Please output the data below exactly as given, starting at its first line and stopping after the line that contains "PI = math.pi".

◆ ◆ ◆ ◆ ◆

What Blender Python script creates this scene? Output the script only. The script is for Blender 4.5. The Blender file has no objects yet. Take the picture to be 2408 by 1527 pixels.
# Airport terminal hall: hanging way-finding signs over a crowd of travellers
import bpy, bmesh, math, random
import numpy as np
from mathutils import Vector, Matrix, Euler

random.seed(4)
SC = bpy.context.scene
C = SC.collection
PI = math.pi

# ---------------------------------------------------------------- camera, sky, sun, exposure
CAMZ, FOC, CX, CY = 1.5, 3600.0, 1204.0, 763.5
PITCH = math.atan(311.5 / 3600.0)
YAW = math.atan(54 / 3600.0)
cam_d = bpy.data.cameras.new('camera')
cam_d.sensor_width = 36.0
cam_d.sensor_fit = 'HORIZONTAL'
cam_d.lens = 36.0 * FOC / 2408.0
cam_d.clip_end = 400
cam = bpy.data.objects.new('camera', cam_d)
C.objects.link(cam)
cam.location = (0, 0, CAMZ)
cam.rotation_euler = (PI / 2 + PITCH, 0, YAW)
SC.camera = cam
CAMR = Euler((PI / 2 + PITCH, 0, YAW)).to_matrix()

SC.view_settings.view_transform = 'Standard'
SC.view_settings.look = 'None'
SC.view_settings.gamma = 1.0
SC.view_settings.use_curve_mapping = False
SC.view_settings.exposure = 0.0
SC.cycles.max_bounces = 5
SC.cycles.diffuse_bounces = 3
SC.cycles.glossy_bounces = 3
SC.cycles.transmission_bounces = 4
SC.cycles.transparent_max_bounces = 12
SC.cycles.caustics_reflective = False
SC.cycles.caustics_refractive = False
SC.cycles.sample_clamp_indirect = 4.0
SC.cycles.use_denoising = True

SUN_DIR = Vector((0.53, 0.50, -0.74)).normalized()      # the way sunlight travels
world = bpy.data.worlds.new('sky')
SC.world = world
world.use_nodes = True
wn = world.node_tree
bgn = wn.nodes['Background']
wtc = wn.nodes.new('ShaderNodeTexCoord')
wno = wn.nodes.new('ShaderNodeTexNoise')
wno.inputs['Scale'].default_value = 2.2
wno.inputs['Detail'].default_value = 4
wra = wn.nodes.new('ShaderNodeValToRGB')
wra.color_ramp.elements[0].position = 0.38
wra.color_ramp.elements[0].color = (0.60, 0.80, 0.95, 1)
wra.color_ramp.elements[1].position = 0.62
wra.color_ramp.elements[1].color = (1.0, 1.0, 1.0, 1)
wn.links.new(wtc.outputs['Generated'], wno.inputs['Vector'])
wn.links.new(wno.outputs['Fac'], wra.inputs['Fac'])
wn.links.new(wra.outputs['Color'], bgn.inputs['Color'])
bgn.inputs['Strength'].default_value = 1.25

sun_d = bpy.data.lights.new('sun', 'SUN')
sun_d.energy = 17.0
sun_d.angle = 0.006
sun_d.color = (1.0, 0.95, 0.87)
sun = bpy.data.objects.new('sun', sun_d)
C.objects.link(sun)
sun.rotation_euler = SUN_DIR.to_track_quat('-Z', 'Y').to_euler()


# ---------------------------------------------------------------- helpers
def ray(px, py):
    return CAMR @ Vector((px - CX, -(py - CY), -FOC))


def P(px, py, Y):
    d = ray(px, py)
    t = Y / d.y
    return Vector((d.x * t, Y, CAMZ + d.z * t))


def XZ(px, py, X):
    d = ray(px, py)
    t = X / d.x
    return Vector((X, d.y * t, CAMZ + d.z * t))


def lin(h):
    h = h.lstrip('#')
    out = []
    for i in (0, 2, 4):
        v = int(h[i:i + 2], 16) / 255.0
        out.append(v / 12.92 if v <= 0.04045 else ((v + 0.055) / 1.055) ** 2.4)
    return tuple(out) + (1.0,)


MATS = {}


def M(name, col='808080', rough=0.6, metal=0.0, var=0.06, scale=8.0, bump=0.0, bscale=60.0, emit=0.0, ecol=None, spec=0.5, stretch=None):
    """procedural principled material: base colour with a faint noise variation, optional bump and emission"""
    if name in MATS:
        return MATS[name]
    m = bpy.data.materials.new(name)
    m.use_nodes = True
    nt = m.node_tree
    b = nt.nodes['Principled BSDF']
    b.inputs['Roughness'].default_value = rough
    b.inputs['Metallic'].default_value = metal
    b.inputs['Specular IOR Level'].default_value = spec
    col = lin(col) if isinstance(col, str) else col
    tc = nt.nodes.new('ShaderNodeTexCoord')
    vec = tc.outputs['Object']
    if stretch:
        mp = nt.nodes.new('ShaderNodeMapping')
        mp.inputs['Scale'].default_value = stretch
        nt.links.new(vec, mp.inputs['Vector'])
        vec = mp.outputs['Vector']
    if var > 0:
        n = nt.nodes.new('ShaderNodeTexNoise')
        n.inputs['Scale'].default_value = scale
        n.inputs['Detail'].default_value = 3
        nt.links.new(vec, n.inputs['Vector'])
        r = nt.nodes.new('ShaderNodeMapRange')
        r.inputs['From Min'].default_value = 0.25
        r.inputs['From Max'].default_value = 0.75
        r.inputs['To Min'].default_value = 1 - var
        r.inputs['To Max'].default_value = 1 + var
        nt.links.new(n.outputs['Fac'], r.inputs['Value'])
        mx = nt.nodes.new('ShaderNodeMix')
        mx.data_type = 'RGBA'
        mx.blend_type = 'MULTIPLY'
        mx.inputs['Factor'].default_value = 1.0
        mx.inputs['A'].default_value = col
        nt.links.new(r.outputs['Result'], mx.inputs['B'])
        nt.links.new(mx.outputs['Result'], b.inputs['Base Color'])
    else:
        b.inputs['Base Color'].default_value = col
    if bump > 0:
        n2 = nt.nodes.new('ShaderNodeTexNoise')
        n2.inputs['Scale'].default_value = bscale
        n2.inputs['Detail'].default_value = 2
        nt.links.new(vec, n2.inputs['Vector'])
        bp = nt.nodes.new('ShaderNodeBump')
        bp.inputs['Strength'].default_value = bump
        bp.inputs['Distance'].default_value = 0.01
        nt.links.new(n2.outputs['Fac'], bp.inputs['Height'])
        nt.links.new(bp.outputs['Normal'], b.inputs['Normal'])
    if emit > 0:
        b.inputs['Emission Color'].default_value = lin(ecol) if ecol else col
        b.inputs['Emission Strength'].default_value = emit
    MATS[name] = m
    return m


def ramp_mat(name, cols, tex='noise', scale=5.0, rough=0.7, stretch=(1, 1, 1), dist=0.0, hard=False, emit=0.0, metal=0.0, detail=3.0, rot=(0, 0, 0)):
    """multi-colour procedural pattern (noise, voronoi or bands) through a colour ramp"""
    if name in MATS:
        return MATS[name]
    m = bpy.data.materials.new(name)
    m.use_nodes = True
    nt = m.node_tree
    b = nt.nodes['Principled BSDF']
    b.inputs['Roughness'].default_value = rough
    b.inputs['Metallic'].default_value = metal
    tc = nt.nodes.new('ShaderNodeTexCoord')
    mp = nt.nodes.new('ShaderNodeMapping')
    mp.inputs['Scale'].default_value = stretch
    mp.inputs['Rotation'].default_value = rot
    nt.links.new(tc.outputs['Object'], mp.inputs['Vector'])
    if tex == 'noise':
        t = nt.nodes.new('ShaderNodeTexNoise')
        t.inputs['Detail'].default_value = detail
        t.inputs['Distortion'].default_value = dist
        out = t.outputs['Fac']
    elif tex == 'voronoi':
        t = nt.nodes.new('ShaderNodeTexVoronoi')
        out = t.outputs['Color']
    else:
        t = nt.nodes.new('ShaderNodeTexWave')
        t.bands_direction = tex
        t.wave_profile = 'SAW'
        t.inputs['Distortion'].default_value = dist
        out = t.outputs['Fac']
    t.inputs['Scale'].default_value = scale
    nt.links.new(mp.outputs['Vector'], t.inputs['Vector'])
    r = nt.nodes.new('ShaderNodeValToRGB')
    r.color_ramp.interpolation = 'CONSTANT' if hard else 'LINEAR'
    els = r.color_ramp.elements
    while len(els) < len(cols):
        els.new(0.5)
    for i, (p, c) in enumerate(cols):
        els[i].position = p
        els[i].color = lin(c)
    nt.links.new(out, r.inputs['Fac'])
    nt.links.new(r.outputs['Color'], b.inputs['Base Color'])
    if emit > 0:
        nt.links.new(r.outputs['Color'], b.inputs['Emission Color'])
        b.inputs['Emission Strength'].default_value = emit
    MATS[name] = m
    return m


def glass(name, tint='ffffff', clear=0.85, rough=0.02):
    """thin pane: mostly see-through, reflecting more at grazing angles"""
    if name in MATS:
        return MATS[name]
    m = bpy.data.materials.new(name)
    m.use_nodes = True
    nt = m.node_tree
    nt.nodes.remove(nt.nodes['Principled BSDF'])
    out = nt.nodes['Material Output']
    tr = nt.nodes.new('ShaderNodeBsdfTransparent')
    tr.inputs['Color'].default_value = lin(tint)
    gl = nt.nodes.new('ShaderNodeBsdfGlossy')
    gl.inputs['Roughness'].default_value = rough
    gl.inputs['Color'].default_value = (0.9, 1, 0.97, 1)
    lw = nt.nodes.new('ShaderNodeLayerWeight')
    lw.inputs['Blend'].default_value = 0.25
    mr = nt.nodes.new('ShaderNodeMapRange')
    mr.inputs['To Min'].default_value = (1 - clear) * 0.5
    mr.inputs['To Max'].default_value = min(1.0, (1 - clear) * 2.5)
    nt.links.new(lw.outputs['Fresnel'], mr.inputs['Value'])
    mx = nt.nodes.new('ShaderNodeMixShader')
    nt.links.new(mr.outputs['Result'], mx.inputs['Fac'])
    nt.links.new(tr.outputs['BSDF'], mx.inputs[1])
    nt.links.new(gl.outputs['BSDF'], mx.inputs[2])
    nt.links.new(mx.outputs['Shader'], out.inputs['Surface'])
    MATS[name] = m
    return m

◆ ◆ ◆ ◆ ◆

## Result below
What Blender Python script creates this scene? Output the script only. The script is for Blender 4.5. The Blender file has no objects yet. Take the picture to be 2408 by 1527 pixels.
# Airport terminal hall: hanging way-finding signs over a crowd of travellers
import bpy, bmesh, math, random
import numpy as np
from mathutils import Vector, Matrix, Euler

random.seed(4)
SC = bpy.context.scene
C = SC.collection
PI = math.pi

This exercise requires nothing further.